While in the US, Run DMC's 1986 hit "My Adidas" can be credited with infiltrating sneaker style into hip-hop folklore, in the UK it was football fans that upped sportswear's rising fashion stakes.

It all started in the late 1970s with a group of young, disenfranchised football fans from England's northern cities appropriating European leisurewear while traveling to away games and bringing it back to the UK. It sparked a game of fashion "one-upmanship," according to Jockey Wyatt, one of the early adopters.

"The Americans say they started sneaker culture, but theirs was home grown. Whereas in the UK, we actually traveled abroad to get our holy grails. Kids just needed to be different," said Wyatt, who opened a store in Liverpool specializing in rare footwear and apparel.

Neal Heard, author of the book "Trainers", began following the group in the early 80s. Those were the days when English football had a problem with hooliganism.

"Waiting for the away team's fans to turn up at the train station, the crackle in the air was as much about what they were going to be wearing as it was about if any trouble was going to start," said Heard.

"Fashions literally spread around the country after each successive weekend of matches. It was very much about one-upmanship and exclusivity. This was a bit easier to achieve back then before the dawn of internet shopping, but it took a lot more effort."

The trend inspired a whole subculture, known as "The Casuals," "Dressers" or "Trendies" -- working class football fans decked in sportswear brands like Fila, Tachinni, Adidas or Ellesse.

Celebrating heritage

Kash dismisses reports he spent over $300,000 on his collection as "ridiculous," explaining that shoes cost less "back in the day." The most he's ever spent on a pair is £200 -- around $370, 10 years ago.

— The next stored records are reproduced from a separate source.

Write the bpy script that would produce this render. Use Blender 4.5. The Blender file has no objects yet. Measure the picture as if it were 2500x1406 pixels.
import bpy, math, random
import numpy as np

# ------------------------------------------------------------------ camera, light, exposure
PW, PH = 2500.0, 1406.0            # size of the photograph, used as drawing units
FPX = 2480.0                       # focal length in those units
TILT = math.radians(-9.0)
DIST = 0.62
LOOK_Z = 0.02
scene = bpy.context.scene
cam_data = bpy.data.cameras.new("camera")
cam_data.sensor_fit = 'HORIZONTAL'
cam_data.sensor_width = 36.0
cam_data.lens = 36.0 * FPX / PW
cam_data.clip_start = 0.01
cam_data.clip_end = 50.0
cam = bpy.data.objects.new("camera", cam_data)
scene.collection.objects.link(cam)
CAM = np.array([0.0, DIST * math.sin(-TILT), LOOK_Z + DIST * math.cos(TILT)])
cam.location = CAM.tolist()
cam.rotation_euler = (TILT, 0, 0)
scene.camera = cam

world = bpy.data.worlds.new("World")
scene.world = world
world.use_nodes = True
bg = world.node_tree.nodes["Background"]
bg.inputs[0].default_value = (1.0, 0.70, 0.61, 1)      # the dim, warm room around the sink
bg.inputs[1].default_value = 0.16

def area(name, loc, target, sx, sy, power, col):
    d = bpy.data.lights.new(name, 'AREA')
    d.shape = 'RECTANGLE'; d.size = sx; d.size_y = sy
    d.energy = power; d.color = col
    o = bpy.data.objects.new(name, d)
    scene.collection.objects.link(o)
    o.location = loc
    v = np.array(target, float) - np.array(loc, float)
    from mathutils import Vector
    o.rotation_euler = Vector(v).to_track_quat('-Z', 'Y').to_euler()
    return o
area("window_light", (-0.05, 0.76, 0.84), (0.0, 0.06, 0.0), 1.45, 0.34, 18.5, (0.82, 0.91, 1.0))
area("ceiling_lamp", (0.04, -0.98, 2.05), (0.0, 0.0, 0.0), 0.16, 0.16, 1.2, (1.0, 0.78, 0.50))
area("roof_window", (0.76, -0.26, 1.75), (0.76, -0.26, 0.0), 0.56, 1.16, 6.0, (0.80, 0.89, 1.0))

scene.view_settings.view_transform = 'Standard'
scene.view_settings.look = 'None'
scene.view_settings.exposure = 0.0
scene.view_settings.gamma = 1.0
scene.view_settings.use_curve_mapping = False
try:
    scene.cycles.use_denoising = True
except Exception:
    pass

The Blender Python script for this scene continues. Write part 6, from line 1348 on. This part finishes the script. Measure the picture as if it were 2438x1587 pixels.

Now, thanks to his Instagram following, he's lucky enough to be given pairs by brands, but how he manages to find the desired ones to wear each day is a mystery -- there's no system to the storage of his 2,000 plus pairs of shoes.

"It's just instinct. I know where everything is," Kash assures.

From atop the closet he brings down a cardboard box protecting a crisp white leather briefcase, secured with combination lock. It flips open to reveal a pristine pair of all-white, all-leather Adidas superstars, presented with a luxury care kit.

It's one of 150 pairs made for the 35th birthday of the shoe, available only to family and friends of the brand.

"How much are they worth? Who knows. Maybe £2,000-£3,000 ($2,450-3,680), maybe more. I'll never sell them."

Though Kash plans to "prune" his collection to free up some room at home, his motivation isn't financial.

He wants to create an institute that celebrates the heritage of sneaker culture, tying in its influence on fashion, music and sport.

"I'm not a hoarder, I'm an archivist. This is about trying to build a platform on which to express. It's about education, culture and what it means to future generations."